13. The article attaching apparatus of claim 12, wherein the plurality of jaw extenders are rotatably coupled to the chuck housing, and wherein each jaw extender of the plurality of jaw extenders are configured to rotate so that both the first protuberance and the second protuberance of each jaw extender contact a surface of the article.
14. The article attaching apparatus of claim 9, wherein the first bulbous portion is configured to stabilize an article.
15. The jaw extender of claim 9, wherein the top surface and the bottom surface are joined by a continuous sidewall, wherein the continuous sidewall is orthogonal to both the top surface and the bottom surface, and wherein the top surface is parallel to the bottom surface.
16. The jaw extender of claim 9, wherein the center hole comprises a countersunk portion on the top surface and a flush portion on the bottom surface.

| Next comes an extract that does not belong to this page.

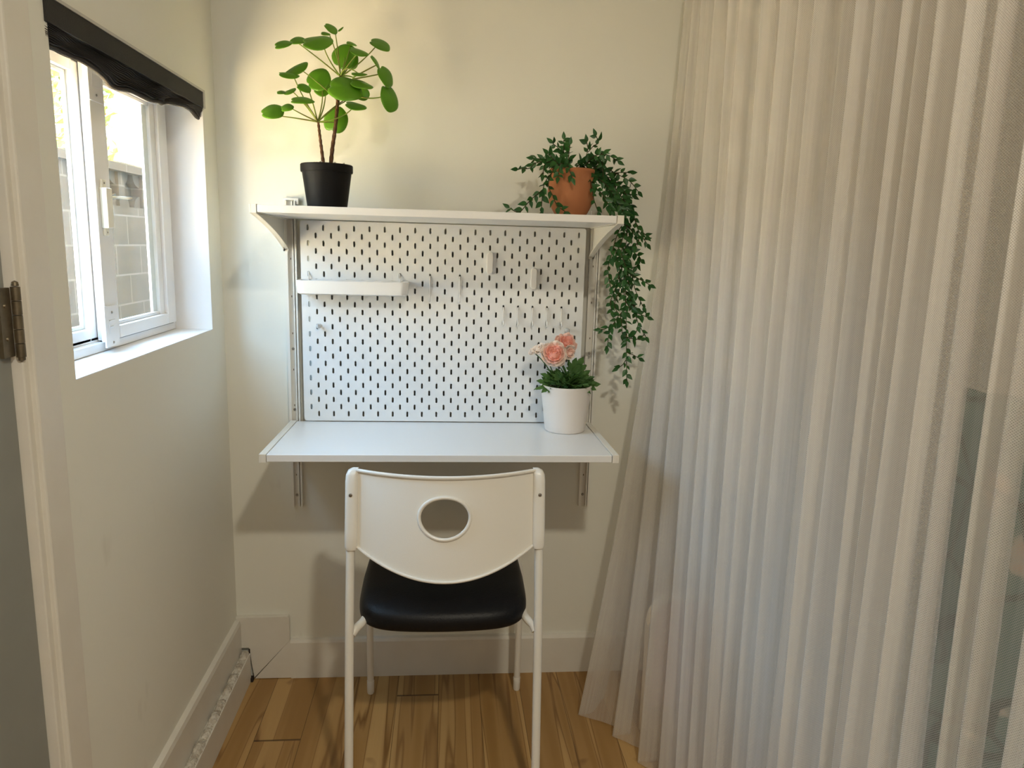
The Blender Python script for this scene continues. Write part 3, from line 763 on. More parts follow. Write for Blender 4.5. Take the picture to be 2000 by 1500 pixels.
# raised rim of the opening and rolled lips along top and bottom edges
rim = []
for i in range(97):
    a = 2*pi*i/96; hx, hz = hole(a); x, z = HC[0]+hx*1.03, HC[1]+hz*1.03; rim.append((x, by(x, z)-.0015, z))
m.tube(rim, .0042, 10, cap=False)
m.tube([(XC+u*.199, by(XC+u*.199, ZT)-.003, ZT+.001+.002*u*u) for u in [-1+2*i/60 for i in range(61)]], .0042, 10)
m.tube([(XC+u*.199, by(XC+u*.199, bottom(u))-.002, bottom(u)) for u in [-1+2*i/60 for i in range(61)]], .0034, 10)
# sleeves over the leg tubes
for s, x in ((-1, XL), (1, XR)):
    secs = []; zz = [.6005, .603, .610, .64, .70, .75, .765, .773, .7775, .779]; ww = [.55, .85, 1, 1, 1, 1, .95, .80, .5, .15]
    for z, w in zip(zz, ww):
        cx = x-s*.0015; ring = []
        for k in range(24):
            a = 2*pi*k/24; c, sn = cos(a), sin(a); q = (abs(c)**3.2+abs(sn)**3.2)**(-1/3.2)
            sh = (1-w)*.012*(-s) if z > .70 else (1-w)*.004*(-s)
            ring.append((cx+sh+c*q*.0142*max(w, .3), rear_y(z)-.001+sn*q*.0150*w, z))
        secs.append(ring)
    vs = [p for r_ in secs for p in r_]; nn = 24; fs = [(i*nn+k, i*nn+(k+1) % nn, (i+1)*nn+(k+1) % nn, (i+1)*nn+k) for i in range(len(secs)-1) for k in range(nn)]+[tuple(range(nn)), tuple(range((len(secs)-1)*nn, len(secs)*nn))]
    m.add(vs, fs)
bk = m.build('backrest', PLAS, ch, smooth='auto')
for x in (XL+.0005, XR-.0005):
    z = .7235
    o = MB().lathe([(.0001, .001), (.0040, .001), (.0040, -.001), (.0022, -.0016), (.0018, -.0006), (.0001, -.0006)], (x, rear_y(z)-.0165, z), 16, 'y').build('screw', SCREW, bk, smooth='auto')

# ---------------------------------------------------------------- plants
def pot(mb, c, r0, r1, h, rimh, rimw, wall=.004, n=56, bulge=0):
    pr = [(.001, 0), (r0-.002, 0), (r0, .002)]
    for i in range(1, 9):
        t = i/8; pr.append((r0+(r1-rimw-r0)*t+bulge*sin(pi*t), .002+(h-rimh-.002)*t))
    if rimh: pr += [(r1-.0008, h-rimh+.0005), (r1, h-rimh+.003)]
    pr += [(r1, h-.002), (r1-.0015, h), (r1-wall, h), (r1-wall-.001, h-.015), (.001, h-.015)]
    return mb.lathe(pr, c, n)

# (a) the round-leaved plant in a black nursery pot
PY = -.165
base = at(639.5, 403, PY); base.z = 1.3447
pa = thing('round_leaf_plant', base, 'tall round-leaved green plant in a black pot on the shelf', 'potted plant')
wtop = at(690, 323, PY).x-at(588, 323, PY).x; wbot = at(677, 403, PY).x-at(601, 403, PY).x
PH = at(639, 322, PY).z-base.z
pot(MB(), base, wbot/2, wtop/2, PH, .019, .0035, .003).build('pot', POTB, pa, smooth='auto')
pm = MB(); random.seed(11)
pm.lathe([(.001, PH-.016), (wtop/2-.006, PH-.014), (wtop/2-.006, PH-.006), (.001, PH-.002)], base, 32)
for k in range(170):
    a = random.uniform(0, 2*pi); rr = sqrt(random.random())*(wtop/2-.010); c = Vector((base.x+rr*cos(a), base.y+rr*sin(a), base.z+PH-.005+random.uniform(0, .006))); s = random.uniform(.003, .0065)
    vs = []; rot = Matrix.Rotation(random.uniform(0, 6), 3, Vector((random.random(), random.random(), random.random()+.1)).normalized())
    for (x, y, z) in ((1, 0, 0), (-1, 0, 0), (0, .8, 0), (0, -.8, 0), (0, 0, .6), (0, 0, -.6)):
        vs.append(c+rot @ Vector((x, y, z))*s)
    pm.add(vs, [(0, 2, 4), (2, 1, 4), (1, 3, 4), (3, 0, 4), (2, 0, 5), (1, 2, 5), (3, 1, 5), (0, 3, 5)])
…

17. The jaw extender of claim 9, wherein each of the first wing and the second wing are defined by chamfered corners.
18. The jaw extender of claim 9, further comprising a first flange and a second flange disposed on the bottom surface, wherein the first flange and the second flange are disposed in parallel to one another.
19. The jaw extender of claim 9, wherein the first bulbous portion has a protrusion distance greater than that of the second bulbous portion, the protrusion distance for each of the first bulbous portion and the second bulbous portion measured from a center point of the center hole.
20. The jaw extender of claim 19, wherein the first bulbous portion is defined by a width greater than that of the second bulbous portion.